Maison de la Culture, 28 mars
Pour offrir Turandot aux spectateurs clermontois – parmi lesquels de nombreux jeunes et très jeunes –, Clermont Auvergne Opéra s’est soumis aux contraintes qu’imposait son ambitieux projet.
L’Opéra-Théâtre, belle salle à l’italienne, offrant une jauge trop restreinte (600 places), il a fallu donner l’ultime « dramma lirico » de Puccini dans la Maison de la Culture, plus vaste (1 500 places), mais à l’acoustique très sèche, peu favorable aux chanteurs. Par ailleurs, la compagnie itinérante espagnole Opera 2001 apporte, en coproduction avec l’Opéra de Massy, les ressources de son orchestre, de ses chœurs, ainsi que de ses décors et costumes, conçus pour tourner.

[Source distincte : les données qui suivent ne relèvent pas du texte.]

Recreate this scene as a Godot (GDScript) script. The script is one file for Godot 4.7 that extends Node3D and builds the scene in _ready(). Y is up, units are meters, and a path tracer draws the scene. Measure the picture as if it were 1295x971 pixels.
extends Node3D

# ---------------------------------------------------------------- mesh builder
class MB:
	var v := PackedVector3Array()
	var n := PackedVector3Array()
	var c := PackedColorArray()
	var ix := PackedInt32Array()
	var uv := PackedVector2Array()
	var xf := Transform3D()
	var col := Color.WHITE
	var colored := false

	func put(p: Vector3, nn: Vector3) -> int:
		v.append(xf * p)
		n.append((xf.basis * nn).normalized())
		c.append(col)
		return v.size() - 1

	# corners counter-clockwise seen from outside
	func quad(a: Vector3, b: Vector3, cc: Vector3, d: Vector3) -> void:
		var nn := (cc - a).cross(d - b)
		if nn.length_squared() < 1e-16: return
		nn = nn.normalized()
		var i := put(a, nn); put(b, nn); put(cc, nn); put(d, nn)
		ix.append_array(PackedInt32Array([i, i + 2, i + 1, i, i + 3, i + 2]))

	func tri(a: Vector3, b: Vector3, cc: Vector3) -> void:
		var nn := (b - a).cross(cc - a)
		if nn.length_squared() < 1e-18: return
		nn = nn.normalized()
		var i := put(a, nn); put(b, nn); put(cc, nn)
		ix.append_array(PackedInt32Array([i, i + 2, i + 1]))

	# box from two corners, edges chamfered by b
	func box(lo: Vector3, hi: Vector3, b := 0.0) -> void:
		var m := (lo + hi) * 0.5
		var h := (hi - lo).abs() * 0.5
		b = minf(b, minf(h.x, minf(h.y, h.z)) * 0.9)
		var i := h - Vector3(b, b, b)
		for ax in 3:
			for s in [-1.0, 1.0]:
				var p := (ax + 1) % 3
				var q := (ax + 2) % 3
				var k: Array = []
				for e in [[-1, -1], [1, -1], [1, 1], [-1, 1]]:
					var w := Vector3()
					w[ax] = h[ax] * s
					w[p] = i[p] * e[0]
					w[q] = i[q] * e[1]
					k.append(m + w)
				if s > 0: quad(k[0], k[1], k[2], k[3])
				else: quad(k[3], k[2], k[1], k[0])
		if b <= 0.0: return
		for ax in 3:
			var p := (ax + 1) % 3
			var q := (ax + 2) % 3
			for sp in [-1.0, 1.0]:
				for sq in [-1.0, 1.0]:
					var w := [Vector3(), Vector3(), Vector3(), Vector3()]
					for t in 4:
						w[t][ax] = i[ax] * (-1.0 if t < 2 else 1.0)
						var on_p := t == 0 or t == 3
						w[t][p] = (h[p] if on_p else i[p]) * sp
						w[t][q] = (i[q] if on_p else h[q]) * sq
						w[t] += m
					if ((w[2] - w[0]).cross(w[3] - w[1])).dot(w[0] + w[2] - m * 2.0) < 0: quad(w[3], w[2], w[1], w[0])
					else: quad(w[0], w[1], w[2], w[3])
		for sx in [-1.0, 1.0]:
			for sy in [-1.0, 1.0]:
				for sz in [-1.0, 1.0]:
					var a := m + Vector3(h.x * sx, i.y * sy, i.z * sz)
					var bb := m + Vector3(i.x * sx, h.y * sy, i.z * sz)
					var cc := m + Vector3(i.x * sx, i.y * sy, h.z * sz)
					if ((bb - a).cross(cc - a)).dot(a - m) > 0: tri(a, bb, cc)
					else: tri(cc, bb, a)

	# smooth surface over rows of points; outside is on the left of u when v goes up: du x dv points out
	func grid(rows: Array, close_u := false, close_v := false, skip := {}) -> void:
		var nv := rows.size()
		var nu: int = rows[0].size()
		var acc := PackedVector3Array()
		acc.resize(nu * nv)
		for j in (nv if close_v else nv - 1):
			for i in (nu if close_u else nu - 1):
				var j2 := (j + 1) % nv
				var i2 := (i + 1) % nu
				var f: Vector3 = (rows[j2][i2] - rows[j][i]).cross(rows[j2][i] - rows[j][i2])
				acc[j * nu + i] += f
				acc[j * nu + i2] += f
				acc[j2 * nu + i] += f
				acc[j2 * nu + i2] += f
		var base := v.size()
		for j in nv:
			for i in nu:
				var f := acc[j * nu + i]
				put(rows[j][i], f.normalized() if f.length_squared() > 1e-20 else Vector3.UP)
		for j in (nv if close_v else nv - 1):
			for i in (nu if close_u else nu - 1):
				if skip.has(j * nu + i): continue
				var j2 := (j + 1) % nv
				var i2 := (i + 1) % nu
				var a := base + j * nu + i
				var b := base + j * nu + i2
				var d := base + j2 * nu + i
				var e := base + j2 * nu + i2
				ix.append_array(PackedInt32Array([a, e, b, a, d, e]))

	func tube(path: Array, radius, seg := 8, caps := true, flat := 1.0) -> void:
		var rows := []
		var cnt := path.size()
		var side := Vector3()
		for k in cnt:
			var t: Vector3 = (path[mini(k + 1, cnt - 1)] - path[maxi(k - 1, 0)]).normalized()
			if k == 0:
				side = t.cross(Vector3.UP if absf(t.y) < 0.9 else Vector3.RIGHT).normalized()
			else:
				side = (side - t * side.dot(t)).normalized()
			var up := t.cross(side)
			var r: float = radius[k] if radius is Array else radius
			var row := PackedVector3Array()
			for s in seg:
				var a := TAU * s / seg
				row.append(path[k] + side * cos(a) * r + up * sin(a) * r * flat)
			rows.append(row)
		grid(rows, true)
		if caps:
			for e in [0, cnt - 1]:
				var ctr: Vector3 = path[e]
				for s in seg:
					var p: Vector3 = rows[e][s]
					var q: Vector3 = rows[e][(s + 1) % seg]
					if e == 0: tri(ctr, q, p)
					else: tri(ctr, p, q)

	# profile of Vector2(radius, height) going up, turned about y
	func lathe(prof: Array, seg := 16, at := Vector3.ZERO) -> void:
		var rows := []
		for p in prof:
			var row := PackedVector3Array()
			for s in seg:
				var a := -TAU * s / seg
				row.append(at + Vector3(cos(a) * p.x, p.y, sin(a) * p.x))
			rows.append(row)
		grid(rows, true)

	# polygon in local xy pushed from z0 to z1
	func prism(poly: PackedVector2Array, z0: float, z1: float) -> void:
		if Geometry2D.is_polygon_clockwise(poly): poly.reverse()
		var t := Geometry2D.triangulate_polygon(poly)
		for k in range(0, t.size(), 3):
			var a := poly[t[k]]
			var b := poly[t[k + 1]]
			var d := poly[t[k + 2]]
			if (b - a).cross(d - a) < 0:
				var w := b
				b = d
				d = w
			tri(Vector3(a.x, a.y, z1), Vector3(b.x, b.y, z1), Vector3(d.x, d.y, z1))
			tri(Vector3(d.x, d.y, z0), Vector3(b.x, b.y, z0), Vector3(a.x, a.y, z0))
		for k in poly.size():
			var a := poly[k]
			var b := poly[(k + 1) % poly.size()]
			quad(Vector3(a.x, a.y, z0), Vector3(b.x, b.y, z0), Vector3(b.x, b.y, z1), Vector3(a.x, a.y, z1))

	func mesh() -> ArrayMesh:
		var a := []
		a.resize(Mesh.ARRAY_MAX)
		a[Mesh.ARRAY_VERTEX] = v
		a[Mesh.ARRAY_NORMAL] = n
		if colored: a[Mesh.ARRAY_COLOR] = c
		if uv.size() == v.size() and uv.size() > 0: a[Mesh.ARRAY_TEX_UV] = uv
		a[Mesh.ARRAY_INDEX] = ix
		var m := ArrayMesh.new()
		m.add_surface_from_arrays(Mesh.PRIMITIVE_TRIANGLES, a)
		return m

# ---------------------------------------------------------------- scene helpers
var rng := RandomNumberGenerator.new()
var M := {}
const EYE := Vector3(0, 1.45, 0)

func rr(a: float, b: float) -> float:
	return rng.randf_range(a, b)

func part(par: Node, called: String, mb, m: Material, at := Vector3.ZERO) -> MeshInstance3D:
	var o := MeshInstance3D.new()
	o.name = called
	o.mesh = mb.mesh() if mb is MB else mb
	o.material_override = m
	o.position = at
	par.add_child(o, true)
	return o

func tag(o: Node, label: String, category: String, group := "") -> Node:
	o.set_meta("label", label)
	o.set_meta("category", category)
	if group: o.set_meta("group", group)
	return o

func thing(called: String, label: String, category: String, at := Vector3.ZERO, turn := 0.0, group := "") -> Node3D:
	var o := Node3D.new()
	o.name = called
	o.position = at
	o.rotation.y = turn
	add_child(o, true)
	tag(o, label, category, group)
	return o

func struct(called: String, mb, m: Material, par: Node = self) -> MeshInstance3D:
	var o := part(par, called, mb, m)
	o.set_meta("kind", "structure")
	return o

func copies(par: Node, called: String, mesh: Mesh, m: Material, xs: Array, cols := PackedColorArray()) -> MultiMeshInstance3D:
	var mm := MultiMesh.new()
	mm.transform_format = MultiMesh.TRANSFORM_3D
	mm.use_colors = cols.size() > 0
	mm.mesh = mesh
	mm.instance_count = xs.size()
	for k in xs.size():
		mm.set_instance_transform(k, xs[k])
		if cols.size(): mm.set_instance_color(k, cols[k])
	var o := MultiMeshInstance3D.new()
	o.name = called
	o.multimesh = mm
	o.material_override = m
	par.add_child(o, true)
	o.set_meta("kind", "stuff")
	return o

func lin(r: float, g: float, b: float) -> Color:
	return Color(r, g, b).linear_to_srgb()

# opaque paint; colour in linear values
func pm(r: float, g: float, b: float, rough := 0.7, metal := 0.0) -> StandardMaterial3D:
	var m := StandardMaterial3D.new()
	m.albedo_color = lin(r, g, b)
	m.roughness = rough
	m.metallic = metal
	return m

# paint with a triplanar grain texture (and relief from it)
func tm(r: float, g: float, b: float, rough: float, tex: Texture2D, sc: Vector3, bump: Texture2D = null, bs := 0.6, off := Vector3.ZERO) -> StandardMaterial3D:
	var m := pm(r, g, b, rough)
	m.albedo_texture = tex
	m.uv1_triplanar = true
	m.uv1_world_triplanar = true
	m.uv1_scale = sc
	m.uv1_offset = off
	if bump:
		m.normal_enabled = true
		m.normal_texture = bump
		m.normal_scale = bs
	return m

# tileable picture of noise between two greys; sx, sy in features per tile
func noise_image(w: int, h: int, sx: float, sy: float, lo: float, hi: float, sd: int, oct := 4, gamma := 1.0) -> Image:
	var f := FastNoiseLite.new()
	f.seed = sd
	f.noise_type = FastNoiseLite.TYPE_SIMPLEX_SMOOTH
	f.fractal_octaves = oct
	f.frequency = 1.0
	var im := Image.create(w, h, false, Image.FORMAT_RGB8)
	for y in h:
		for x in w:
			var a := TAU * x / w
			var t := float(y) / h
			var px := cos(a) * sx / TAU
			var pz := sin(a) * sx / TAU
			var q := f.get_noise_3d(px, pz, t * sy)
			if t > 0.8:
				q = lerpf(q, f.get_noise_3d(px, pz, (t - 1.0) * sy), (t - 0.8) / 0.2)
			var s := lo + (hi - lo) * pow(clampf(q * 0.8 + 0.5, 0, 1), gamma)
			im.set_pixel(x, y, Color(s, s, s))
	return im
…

Le spectacle mis en scène par Aquiles Machado, dans les décors et costumes d’Alfredo Troisi, ne prétend pas renouveler notre vision de l’ouvrage et s’inscrit dans la tradition. Un dispositif mobile permet de passer d’une place publique au pavillon des Ministres, puis à la salle du Trône. Les couleurs éclatantes, l’immense clair de lune forment un écrin adéquat. Les costumes moirés (dominante or safrané) leur répondent.
Martin Mazik, directeur musical du Théâtre National Slovaque, maintient la cohésion des ensembles, évitant tout décalage entre scène et fosse. Sans doute, des effectifs plus étoffés rendraient-ils mieux justice aux audaces harmoniques de la partition, et on regrette de ne pas entendre des voix d’enfants célébrer la beauté de Turandot, leur étrange mélodie (« Là, sui monti dell’est ») étant, selon toute apparence, confiée aux sopranos du chœur.
La distribution donne l’occasion de saluer, dans le rôle-titre, la soprano française Chrystelle Di Marco, lauréate du Concours International de Chant de Clermont-Ferrand 2019, pour incarner Santuzza dans Cavalleria rusticana. L’étendue de sa voix, sa flexibilité nous valent un « In questa reggia » sans accroc, une scène des énigmes au solide contre-ut, et une belle conversion à la tendresse dans sa réplique finale (« Il suo nome è… Amor ! »).
L’excellent baryton espagnol Guillem Batllori réussit à interpréter, à la fois, le Mandarin et Ping, au solo poétique (« Ho una casa nell’Honan »). Il se change très rapidement, assisté de deux habilleuses, à trois pas de la scène. Ses comparses, issus de la commedia dell’arte, sont Yuanyuan Gong et Zelin Sun, deux ténors agiles.
Calaf a la voix solide du ténor espagnol Eduardo Sandoval, qui assure vaillamment la scène des énigmes et sait se montrer lyrique dans « Nessun dorma ! ». La basse ukrainienne Viacheslav Strelkov chante et incarne Timur avec conviction. Inhyeong Hoang, Altoum résigné puis apaisé, capte l’attention par sa présence.
Méforme passagère ou acoustique peu flatteuse, la Liù de Francesca Bruni ne surplombe pas assez l’orchestre, dans le finale du premier acte. La soprano italienne se montre plus convaincante dans « Tu, che di gel sei cinta », et sa gestique dans le suicide est très crédible.
Pari tenu. Cette courageuse Turandot poursuivra sa route.